§ EXERCISE OBJECTIVE
Return exactly and only these lines: the first of the listing through the one containing "bpy.data.objects.remove(o)".

§ INFORMATION SUPPLIED
|---|
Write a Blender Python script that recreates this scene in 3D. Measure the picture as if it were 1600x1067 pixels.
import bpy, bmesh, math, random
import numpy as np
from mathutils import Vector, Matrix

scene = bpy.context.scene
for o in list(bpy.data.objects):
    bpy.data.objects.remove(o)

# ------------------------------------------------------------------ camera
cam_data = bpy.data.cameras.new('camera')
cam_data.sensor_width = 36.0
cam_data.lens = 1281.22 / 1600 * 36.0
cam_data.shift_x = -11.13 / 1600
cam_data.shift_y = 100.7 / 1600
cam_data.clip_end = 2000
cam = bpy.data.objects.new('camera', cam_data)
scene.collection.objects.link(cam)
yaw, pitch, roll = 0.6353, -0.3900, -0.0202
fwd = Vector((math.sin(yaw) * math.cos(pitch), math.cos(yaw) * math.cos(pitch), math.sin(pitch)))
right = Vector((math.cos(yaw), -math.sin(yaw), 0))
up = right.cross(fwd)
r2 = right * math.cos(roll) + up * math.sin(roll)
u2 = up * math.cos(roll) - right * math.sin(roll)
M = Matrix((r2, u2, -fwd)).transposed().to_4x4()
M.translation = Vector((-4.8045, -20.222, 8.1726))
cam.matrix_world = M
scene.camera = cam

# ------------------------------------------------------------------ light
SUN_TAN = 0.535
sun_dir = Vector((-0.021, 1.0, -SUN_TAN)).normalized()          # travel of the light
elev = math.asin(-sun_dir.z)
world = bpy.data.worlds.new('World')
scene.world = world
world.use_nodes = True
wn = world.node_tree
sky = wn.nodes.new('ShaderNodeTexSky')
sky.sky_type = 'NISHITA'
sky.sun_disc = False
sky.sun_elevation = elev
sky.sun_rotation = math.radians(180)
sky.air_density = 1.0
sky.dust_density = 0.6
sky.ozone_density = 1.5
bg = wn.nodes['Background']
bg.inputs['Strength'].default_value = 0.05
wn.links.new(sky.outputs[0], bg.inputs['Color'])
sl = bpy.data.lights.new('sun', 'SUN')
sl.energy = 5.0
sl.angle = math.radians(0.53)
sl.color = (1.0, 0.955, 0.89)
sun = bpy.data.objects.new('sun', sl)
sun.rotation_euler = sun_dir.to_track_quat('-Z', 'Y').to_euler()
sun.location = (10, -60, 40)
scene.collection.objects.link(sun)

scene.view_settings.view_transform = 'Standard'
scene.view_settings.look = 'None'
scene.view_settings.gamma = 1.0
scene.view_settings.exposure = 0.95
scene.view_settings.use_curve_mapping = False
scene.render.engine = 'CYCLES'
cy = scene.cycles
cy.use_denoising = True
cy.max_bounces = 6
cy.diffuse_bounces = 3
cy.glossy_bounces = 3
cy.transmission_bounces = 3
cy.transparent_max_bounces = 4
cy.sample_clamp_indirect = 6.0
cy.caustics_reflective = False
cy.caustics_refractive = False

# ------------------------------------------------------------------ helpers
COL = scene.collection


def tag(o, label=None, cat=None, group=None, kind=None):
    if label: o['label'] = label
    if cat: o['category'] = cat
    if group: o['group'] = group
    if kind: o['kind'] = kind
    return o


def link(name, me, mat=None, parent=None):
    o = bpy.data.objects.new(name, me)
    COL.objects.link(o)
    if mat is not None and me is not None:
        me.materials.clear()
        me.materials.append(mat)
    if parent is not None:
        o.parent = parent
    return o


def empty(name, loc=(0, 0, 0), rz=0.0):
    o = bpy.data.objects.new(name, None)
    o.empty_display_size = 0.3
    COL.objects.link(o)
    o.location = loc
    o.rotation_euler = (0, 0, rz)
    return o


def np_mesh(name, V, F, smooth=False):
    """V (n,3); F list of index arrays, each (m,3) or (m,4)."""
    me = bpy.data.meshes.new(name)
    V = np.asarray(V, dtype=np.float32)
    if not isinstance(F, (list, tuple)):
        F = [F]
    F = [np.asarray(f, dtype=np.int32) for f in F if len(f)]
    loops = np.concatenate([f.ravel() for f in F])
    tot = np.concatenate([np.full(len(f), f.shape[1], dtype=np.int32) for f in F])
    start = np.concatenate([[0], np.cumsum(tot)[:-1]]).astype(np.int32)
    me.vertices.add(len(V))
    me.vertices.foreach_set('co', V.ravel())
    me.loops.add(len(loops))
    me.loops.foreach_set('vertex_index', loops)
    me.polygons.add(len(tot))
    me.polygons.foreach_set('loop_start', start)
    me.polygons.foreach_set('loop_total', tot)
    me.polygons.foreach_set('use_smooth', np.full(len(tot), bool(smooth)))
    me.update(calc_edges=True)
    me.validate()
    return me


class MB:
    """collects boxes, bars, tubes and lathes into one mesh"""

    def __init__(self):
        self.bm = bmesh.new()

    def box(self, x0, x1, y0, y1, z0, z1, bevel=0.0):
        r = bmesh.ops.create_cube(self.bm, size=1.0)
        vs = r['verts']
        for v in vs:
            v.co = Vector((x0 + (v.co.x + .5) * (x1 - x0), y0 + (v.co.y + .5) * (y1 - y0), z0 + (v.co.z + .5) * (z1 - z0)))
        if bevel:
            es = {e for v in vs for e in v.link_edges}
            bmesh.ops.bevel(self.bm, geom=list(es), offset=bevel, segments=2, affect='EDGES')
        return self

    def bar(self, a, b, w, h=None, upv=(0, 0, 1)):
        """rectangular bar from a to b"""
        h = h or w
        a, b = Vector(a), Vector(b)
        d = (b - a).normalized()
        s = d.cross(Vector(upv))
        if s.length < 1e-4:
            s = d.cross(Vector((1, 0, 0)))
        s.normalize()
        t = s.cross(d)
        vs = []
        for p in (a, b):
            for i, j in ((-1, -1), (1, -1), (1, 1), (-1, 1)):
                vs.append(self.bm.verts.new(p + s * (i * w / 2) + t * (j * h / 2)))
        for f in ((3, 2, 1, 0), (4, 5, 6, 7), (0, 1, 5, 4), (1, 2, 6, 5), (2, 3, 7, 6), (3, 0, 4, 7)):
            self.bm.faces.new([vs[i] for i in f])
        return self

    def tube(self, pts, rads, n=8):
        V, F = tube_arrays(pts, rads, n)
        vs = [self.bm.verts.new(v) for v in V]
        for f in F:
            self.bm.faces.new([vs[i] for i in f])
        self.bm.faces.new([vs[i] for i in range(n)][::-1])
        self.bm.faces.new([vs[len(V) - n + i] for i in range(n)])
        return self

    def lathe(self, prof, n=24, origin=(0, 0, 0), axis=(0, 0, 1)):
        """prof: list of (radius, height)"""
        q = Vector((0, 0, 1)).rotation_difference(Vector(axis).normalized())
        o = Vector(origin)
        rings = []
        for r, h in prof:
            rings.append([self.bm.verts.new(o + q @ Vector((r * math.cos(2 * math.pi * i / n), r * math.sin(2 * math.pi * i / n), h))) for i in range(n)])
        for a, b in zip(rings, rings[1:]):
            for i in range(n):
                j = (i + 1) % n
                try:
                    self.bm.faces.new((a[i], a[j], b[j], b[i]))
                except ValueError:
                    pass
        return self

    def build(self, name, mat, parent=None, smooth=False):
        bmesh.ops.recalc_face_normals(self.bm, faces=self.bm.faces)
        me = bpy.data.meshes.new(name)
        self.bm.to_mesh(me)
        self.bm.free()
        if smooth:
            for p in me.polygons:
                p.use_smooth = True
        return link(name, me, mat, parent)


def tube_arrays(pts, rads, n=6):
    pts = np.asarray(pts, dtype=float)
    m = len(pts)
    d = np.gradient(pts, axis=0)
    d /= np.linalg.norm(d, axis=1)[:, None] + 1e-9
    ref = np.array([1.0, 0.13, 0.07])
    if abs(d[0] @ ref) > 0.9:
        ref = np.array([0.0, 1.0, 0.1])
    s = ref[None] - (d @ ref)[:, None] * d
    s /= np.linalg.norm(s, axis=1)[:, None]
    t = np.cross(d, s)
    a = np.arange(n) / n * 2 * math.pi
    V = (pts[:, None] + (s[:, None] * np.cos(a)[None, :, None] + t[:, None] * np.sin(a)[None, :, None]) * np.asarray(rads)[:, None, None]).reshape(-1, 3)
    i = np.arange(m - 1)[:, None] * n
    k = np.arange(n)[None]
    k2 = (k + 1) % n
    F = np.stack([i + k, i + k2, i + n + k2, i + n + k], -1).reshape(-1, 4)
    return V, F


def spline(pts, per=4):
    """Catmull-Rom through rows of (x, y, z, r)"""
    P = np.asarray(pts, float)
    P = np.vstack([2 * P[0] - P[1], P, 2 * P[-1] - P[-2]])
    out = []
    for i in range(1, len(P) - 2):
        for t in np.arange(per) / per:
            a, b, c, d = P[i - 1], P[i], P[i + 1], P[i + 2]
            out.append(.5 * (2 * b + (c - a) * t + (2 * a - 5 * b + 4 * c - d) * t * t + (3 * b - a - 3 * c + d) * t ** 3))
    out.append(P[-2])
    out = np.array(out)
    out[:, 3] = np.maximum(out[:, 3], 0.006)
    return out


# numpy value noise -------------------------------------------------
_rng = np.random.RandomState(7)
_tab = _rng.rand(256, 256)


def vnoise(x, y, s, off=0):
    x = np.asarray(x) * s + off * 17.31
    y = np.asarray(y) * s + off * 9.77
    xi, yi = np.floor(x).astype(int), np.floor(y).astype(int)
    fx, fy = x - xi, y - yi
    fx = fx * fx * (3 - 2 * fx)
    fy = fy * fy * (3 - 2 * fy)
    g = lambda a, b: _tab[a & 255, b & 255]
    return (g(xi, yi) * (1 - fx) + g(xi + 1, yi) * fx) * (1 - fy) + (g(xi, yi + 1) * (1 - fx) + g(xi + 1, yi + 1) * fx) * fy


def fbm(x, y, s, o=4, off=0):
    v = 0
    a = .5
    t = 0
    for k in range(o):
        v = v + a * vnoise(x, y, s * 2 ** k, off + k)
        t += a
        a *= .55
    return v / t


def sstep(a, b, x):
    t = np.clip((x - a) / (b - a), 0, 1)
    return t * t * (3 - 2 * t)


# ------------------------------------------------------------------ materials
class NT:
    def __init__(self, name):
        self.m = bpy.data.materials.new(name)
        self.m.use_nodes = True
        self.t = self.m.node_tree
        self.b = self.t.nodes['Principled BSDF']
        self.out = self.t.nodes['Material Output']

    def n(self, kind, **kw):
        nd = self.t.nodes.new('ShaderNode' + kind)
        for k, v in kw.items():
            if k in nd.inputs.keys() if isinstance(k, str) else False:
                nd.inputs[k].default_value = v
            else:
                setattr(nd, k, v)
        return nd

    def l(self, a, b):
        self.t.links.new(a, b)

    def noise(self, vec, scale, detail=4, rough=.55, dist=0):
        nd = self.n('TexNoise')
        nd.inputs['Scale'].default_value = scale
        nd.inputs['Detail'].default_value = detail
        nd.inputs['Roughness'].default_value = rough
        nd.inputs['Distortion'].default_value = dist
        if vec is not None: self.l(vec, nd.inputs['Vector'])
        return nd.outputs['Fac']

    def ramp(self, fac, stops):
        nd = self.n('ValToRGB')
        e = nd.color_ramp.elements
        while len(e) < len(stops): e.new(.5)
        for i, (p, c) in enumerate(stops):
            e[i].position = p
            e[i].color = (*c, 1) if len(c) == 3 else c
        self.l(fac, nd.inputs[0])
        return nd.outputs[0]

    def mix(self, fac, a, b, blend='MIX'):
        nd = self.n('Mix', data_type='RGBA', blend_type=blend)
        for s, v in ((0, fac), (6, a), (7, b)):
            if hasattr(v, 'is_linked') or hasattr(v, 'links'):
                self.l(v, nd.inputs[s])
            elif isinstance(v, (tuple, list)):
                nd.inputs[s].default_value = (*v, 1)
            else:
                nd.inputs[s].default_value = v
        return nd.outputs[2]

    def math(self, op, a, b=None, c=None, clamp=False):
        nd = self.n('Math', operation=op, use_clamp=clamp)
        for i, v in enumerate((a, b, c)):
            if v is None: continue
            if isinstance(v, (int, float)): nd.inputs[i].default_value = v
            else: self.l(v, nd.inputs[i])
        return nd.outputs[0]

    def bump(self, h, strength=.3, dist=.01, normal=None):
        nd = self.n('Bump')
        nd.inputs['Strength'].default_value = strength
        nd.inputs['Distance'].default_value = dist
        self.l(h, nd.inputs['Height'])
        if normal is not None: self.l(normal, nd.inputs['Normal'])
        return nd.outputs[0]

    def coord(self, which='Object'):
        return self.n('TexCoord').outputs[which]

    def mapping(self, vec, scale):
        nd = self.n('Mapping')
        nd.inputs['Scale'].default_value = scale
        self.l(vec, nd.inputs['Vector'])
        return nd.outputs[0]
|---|
§ THE RESULT
Write a Blender Python script that recreates this scene in 3D. Measure the picture as if it were 1600x1067 pixels.
import bpy, bmesh, math, random
import numpy as np
from mathutils import Vector, Matrix

scene = bpy.context.scene
for o in list(bpy.data.objects):
    bpy.data.objects.remove(o)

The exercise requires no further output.